Listening to the first part of the House Financial Services Committee hearing on predatory lending and financial sector packaging is tedious. The consensus is, "Let's get the money flowing like it was before, but protect the borrowers from getting fleeced."

The money will not flow in a healthy mortgage sector in the same amounts, because those amounts were based on too low interest rates and packaging of mortgages to sell in shady CDOs upstream. Lots of cheap money leads directly to this kind of bubble and bust, it is the leverage that makes that kind of volatility possible.

Inflating home prices made people feel good, and lets them think that they are financial geniuses and promotes spending and so on, but in the end saddles people with debt they don't want and undermines the security of their financial assets and breaks their nest eggs.

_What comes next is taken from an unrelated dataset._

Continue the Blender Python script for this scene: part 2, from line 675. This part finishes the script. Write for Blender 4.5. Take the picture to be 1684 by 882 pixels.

The current hearings notwithstanding, and recognizing Chairman Franks went so far as to clear his calendar, nobody I am aware of is pressing the culpable in the recent financial sector screw-up or reforming the troops around legitimate policies.
  • Bombs are dropping on middle class America with housing prices crumbling. It is not only those losing their homes, but those who are losing equity who are hurt.

  • The bombers are the ludicrous mortgage peddling schemes, but they were sent into the skies by the too low for too long interest rates set by the Fed.

  • Traditional defense have been sabotaged by the same bogus financial actors who force-fed the mortgage peddlers. Bad loans were packaged and gilded with spray paint and sold upstream as gold bricks.

  • Yes, home buyers should have known it was too good to be true. Buyers of packaged debts should have wondered why they were so light. But even if all the naive or purposefully apathetic are punished, many millions of others are innocent victims.

  • Homeowners who were led out into the open by the Fed's low interest rates are being blamed for coming under fire. It's like blaming those in the twin towers for being at work in what they knew was a terrorist target.
The problem is that the generals are chicken hawks. The Fed knows nothing other than the big red interest rate button. The "Easy" button. The Supply Side strategy of the Bush administration never worked and never can work. The SEC has political hacks rather than marshals of the market.

Were the shoe on the other foot, and a Democrat in the White House, the traveling Republican bellows would be touring the talk shows fanning the flames of crisis into full-blown panic. Look what they did with 9-11.

On the other hand, the Democrats are revealing too much about themselves when they are not on top of this. This is not a passing problem. The housing sector has saved the economy during the past six years. Debt for households, debt for government, cheap money, falling dollar.

Interest rates can be low and stable if the credit worthy are the only people able to borrow and if margin requirements on every kind of financial exchange are raised. High.

Have the Democrats bought into market rhetoric? Do they believe the architects of this falling house of cards who seem to say the Market is still prescient, but that it needs to be calmed like an hysterical matron (Jim Cramer?).

To revisit stocks: Be sure, stocks are not up because of strength in their fundamentals or faith in the economy, but because the villas of SIVs and hedge funds got washed away and all that liquidity at the top has only stocks, commodities and currency hedges to run to.

There is no strength.

The dollar has been heading south for years, fleeing Supply Side II and Greenspan Cheap. Now, with Bernanke cutting rates, it's on the run. With it goes the Chinese yuan, being pegged by its government. Look for the rest of the world to try to quarantine the US and China.

Let's put it simply:
  • The Fed under Greenspan held short-term rates under water so long, they expired as a tool of economic policy. (See inverted yield curve. The back end of the yield curve is not responding.)

  • The Bush tax cuts and Fed bailouts and so-called financial innovation have liquidity sloshing around at the top. This is the excess in the financial system that is the source of instability.

  • Bush economic chicken hawks have spared the financial sector from even the most minimal standards. The bad apples have gotten into the barrel. Even Wall Street's less intoxicated voices can be heard calling for hedge fund disclosure and conflict of interest protections. The Bush team is in the bunker and out of earshot.
Dear Democrats: It's the economy, stupid.